▶ [What you will do]:
Copy the data exactly; pictures stay out of the copy.
Start
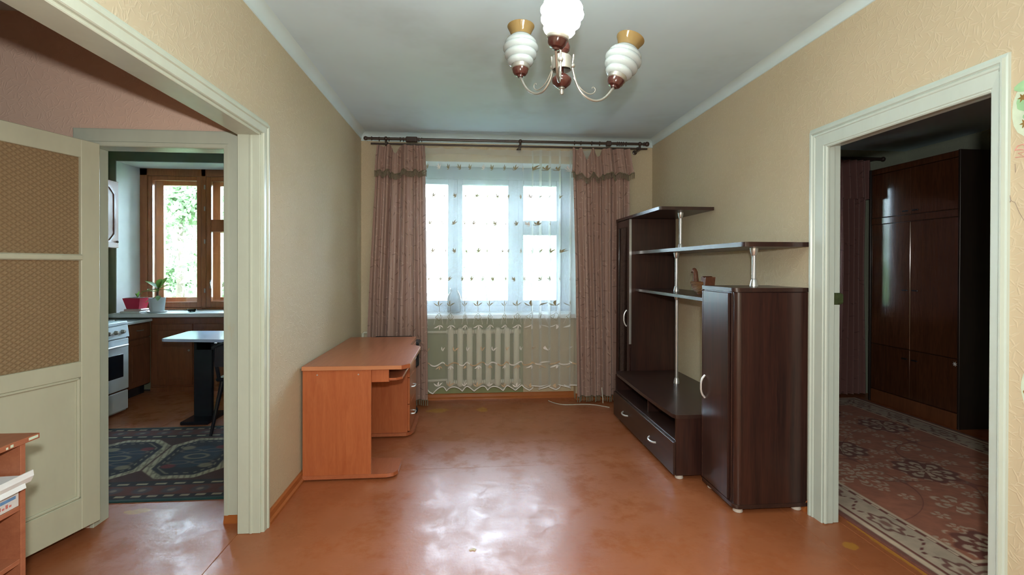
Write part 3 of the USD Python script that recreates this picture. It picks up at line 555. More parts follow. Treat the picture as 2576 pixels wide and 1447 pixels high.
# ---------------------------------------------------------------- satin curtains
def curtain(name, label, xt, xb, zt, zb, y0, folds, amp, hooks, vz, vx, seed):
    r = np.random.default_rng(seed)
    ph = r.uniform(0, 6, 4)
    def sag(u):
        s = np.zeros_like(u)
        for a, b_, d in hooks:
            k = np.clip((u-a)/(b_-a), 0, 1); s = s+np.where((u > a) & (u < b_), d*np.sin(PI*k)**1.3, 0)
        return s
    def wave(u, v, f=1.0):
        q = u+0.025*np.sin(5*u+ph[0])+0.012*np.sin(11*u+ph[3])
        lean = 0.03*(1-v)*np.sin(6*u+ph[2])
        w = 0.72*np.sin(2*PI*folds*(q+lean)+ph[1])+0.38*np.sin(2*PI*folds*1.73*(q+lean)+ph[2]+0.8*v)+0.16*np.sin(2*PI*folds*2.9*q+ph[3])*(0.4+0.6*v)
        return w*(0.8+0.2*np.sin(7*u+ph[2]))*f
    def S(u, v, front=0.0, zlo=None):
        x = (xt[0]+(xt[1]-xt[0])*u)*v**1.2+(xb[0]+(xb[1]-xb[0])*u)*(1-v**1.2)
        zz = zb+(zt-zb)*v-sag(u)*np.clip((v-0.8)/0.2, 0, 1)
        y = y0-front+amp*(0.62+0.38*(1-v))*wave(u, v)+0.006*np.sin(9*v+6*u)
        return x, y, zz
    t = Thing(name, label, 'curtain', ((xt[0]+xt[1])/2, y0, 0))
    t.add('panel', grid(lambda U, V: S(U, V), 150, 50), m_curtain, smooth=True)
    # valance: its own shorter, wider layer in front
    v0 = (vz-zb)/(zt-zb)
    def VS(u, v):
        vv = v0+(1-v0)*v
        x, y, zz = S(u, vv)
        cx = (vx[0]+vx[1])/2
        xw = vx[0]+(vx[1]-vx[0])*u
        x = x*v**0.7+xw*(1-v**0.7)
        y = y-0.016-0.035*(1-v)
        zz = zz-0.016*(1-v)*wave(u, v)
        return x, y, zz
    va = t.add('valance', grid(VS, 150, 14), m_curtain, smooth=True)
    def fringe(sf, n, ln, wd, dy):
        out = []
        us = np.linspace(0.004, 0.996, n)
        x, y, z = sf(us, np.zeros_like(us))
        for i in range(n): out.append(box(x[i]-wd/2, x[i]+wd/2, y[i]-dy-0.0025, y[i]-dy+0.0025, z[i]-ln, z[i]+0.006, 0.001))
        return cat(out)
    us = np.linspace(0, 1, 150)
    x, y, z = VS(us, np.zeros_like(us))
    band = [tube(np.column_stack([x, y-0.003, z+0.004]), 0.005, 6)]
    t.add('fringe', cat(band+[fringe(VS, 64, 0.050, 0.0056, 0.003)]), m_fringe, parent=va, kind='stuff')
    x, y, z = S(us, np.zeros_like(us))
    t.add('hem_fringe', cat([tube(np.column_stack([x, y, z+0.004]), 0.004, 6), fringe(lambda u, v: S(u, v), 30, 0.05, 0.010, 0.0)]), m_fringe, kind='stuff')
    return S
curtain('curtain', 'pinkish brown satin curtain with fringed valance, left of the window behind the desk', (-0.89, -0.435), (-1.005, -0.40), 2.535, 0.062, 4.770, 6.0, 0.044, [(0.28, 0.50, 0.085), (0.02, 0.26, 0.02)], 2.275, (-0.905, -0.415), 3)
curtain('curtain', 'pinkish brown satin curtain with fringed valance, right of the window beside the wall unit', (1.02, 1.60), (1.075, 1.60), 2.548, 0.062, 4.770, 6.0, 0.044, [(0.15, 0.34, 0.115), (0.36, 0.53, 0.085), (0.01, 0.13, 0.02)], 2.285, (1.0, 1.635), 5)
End
▶ [The solution]:
Write part 3 of the USD Python script that recreates this picture. It picks up at line 555. More parts follow. Treat the picture as 2576 pixels wide and 1447 pixels high.
# ---------------------------------------------------------------- satin curtains
def curtain(name, label, xt, xb, zt, zb, y0, folds, amp, hooks, vz, vx, seed):
    r = np.random.default_rng(seed)
    ph = r.uniform(0, 6, 4)
    def sag(u):
        s = np.zeros_like(u)
        for a, b_, d in hooks:
            k = np.clip((u-a)/(b_-a), 0, 1); s = s+np.where((u > a) & (u < b_), d*np.sin(PI*k)**1.3, 0)
        return s
    def wave(u, v, f=1.0):
        q = u+0.025*np.sin(5*u+ph[0])+0.012*np.sin(11*u+ph[3])
        lean = 0.03*(1-v)*np.sin(6*u+ph[2])
        w = 0.72*np.sin(2*PI*folds*(q+lean)+ph[1])+0.38*np.sin(2*PI*folds*1.73*(q+lean)+ph[2]+0.8*v)+0.16*np.sin(2*PI*folds*2.9*q+ph[3])*(0.4+0.6*v)
        return w*(0.8+0.2*np.sin(7*u+ph[2]))*f
    def S(u, v, front=0.0, zlo=None):
        x = (xt[0]+(xt[1]-xt[0])*u)*v**1.2+(xb[0]+(xb[1]-xb[0])*u)*(1-v**1.2)
        zz = zb+(zt-zb)*v-sag(u)*np.clip((v-0.8)/0.2, 0, 1)
        y = y0-front+amp*(0.62+0.38*(1-v))*wave(u, v)+0.006*np.sin(9*v+6*u)
        return x, y, zz
    t = Thing(name, label, 'curtain', ((xt[0]+xt[1])/2, y0, 0))
    t.add('panel', grid(lambda U, V: S(U, V), 150, 50), m_curtain, smooth=True)
    # valance: its own shorter, wider layer in front
    v0 = (vz-zb)/(zt-zb)
    def VS(u, v):
        vv = v0+(1-v0)*v
        x, y, zz = S(u, vv)
        cx = (vx[0]+vx[1])/2
        xw = vx[0]+(vx[1]-vx[0])*u
        x = x*v**0.7+xw*(1-v**0.7)
        y = y-0.016-0.035*(1-v)
        zz = zz-0.016*(1-v)*wave(u, v)
        return x, y, zz
    va = t.add('valance', grid(VS, 150, 14), m_curtain, smooth=True)
    def fringe(sf, n, ln, wd, dy):
        out = []
        us = np.linspace(0.004, 0.996, n)
        x, y, z = sf(us, np.zeros_like(us))
        for i in range(n): out.append(box(x[i]-wd/2, x[i]+wd/2, y[i]-dy-0.0025, y[i]-dy+0.0025, z[i]-ln, z[i]+0.006, 0.001))
        return cat(out)
    us = np.linspace(0, 1, 150)
    x, y, z = VS(us, np.zeros_like(us))
    band = [tube(np.column_stack([x, y-0.003, z+0.004]), 0.005, 6)]
    t.add('fringe', cat(band+[fringe(VS, 64, 0.050, 0.0056, 0.003)]), m_fringe, parent=va, kind='stuff')
    x, y, z = S(us, np.zeros_like(us))
    t.add('hem_fringe', cat([tube(np.column_stack([x, y, z+0.004]), 0.004, 6), fringe(lambda u, v: S(u, v), 30, 0.05, 0.010, 0.0)]), m_fringe, kind='stuff')
    return S
curtain('curtain', 'pinkish brown satin curtain with fringed valance, left of the window behind the desk', (-0.89, -0.435), (-1.005, -0.40), 2.535, 0.062, 4.770, 6.0, 0.044, [(0.28, 0.50, 0.085), (0.02, 0.26, 0.02)], 2.275, (-0.905, -0.415), 3)
curtain('curtain', 'pinkish brown satin curtain with fringed valance, right of the window beside the wall unit', (1.02, 1.60), (1.075, 1.60), 2.548, 0.062, 4.770, 6.0, 0.044, [(0.15, 0.34, 0.115), (0.36, 0.53, 0.085), (0.01, 0.13, 0.02)], 2.285, (1.0, 1.635), 5)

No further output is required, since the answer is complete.